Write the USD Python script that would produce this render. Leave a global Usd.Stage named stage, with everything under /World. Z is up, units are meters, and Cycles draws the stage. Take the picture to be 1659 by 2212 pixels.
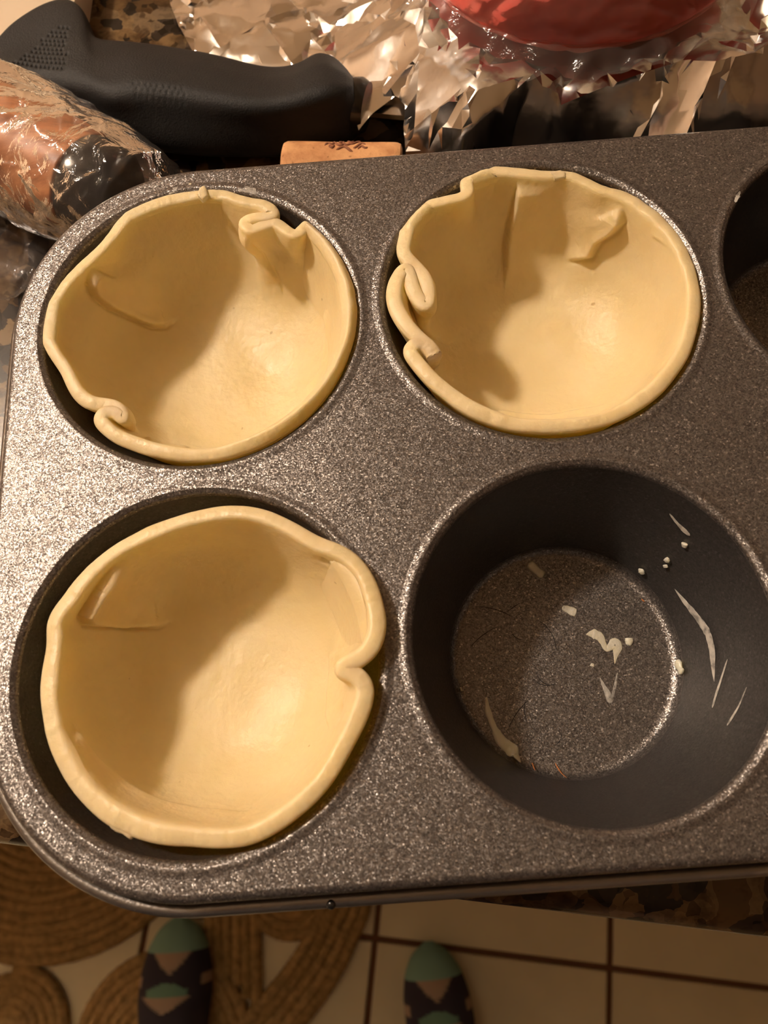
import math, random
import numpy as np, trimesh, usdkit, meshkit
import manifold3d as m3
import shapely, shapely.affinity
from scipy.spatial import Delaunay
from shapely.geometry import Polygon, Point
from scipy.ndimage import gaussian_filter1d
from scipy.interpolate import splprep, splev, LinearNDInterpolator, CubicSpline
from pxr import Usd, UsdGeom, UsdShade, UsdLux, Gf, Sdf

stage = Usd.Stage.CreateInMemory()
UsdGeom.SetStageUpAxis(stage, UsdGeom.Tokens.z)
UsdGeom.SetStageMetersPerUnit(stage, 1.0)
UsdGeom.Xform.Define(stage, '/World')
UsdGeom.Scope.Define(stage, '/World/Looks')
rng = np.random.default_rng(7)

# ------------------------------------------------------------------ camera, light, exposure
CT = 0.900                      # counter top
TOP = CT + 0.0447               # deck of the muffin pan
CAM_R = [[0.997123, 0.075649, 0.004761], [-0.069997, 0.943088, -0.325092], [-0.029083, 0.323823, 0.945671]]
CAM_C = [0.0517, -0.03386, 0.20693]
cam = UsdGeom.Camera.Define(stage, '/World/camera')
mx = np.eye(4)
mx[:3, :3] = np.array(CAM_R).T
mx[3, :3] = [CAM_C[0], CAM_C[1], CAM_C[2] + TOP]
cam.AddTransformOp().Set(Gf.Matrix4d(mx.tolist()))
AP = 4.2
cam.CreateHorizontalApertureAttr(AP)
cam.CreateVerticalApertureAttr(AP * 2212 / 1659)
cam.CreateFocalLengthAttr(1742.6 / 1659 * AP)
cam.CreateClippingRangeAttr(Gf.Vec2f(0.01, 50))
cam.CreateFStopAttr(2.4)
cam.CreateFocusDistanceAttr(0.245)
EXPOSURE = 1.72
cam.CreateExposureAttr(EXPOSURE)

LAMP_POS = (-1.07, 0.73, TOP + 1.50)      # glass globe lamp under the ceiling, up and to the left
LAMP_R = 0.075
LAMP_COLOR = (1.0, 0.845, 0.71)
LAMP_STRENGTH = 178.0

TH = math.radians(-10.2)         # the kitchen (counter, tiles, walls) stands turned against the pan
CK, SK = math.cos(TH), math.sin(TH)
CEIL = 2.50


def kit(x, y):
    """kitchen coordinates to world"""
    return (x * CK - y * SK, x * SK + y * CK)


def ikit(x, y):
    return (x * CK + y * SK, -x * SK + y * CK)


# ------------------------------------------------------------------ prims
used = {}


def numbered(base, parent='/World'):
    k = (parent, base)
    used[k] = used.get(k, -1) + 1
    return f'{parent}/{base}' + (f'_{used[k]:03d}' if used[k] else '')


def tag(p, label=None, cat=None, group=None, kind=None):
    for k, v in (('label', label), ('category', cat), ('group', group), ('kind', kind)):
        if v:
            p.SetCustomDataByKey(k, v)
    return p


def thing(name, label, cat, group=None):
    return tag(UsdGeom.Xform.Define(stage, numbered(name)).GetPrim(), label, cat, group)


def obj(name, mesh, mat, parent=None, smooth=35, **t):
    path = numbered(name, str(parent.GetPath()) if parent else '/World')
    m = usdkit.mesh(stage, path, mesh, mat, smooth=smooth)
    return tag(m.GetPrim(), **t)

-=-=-

— STATED PROBLEM —
Output the data above without changes, apart from leaving out the pictures.

— RESPONSE TO THE TASK —
Write the USD Python script that would produce this render. Leave a global Usd.Stage named stage, with everything under /World. Z is up, units are meters, and Cycles draws the stage. Take the picture to be 1659 by 2212 pixels.
import math, random
import numpy as np, trimesh, usdkit, meshkit
import manifold3d as m3
import shapely, shapely.affinity
from scipy.spatial import Delaunay
from shapely.geometry import Polygon, Point
from scipy.ndimage import gaussian_filter1d
from scipy.interpolate import splprep, splev, LinearNDInterpolator, CubicSpline
from pxr import Usd, UsdGeom, UsdShade, UsdLux, Gf, Sdf

stage = Usd.Stage.CreateInMemory()
UsdGeom.SetStageUpAxis(stage, UsdGeom.Tokens.z)
UsdGeom.SetStageMetersPerUnit(stage, 1.0)
UsdGeom.Xform.Define(stage, '/World')
UsdGeom.Scope.Define(stage, '/World/Looks')
rng = np.random.default_rng(7)

# ------------------------------------------------------------------ camera, light, exposure
CT = 0.900                      # counter top
TOP = CT + 0.0447               # deck of the muffin pan
CAM_R = [[0.997123, 0.075649, 0.004761], [-0.069997, 0.943088, -0.325092], [-0.029083, 0.323823, 0.945671]]
CAM_C = [0.0517, -0.03386, 0.20693]
cam = UsdGeom.Camera.Define(stage, '/World/camera')
mx = np.eye(4)
mx[:3, :3] = np.array(CAM_R).T
mx[3, :3] = [CAM_C[0], CAM_C[1], CAM_C[2] + TOP]
cam.AddTransformOp().Set(Gf.Matrix4d(mx.tolist()))
AP = 4.2
cam.CreateHorizontalApertureAttr(AP)
cam.CreateVerticalApertureAttr(AP * 2212 / 1659)
cam.CreateFocalLengthAttr(1742.6 / 1659 * AP)
cam.CreateClippingRangeAttr(Gf.Vec2f(0.01, 50))
cam.CreateFStopAttr(2.4)
cam.CreateFocusDistanceAttr(0.245)
EXPOSURE = 1.72
cam.CreateExposureAttr(EXPOSURE)

LAMP_POS = (-1.07, 0.73, TOP + 1.50)      # glass globe lamp under the ceiling, up and to the left
LAMP_R = 0.075
LAMP_COLOR = (1.0, 0.845, 0.71)
LAMP_STRENGTH = 178.0

TH = math.radians(-10.2)         # the kitchen (counter, tiles, walls) stands turned against the pan
CK, SK = math.cos(TH), math.sin(TH)
CEIL = 2.50


def kit(x, y):
    """kitchen coordinates to world"""
    return (x * CK - y * SK, x * SK + y * CK)


def ikit(x, y):
    return (x * CK + y * SK, -x * SK + y * CK)


# ------------------------------------------------------------------ prims
used = {}


def numbered(base, parent='/World'):
    k = (parent, base)
    used[k] = used.get(k, -1) + 1
    return f'{parent}/{base}' + (f'_{used[k]:03d}' if used[k] else '')


def tag(p, label=None, cat=None, group=None, kind=None):
    for k, v in (('label', label), ('category', cat), ('group', group), ('kind', kind)):
        if v:
            p.SetCustomDataByKey(k, v)
    return p


def thing(name, label, cat, group=None):
    return tag(UsdGeom.Xform.Define(stage, numbered(name)).GetPrim(), label, cat, group)


def obj(name, mesh, mat, parent=None, smooth=35, **t):
    path = numbered(name, str(parent.GetPath()) if parent else '/World')
    m = usdkit.mesh(stage, path, mesh, mat, smooth=smooth)
    return tag(m.GetPrim(), **t)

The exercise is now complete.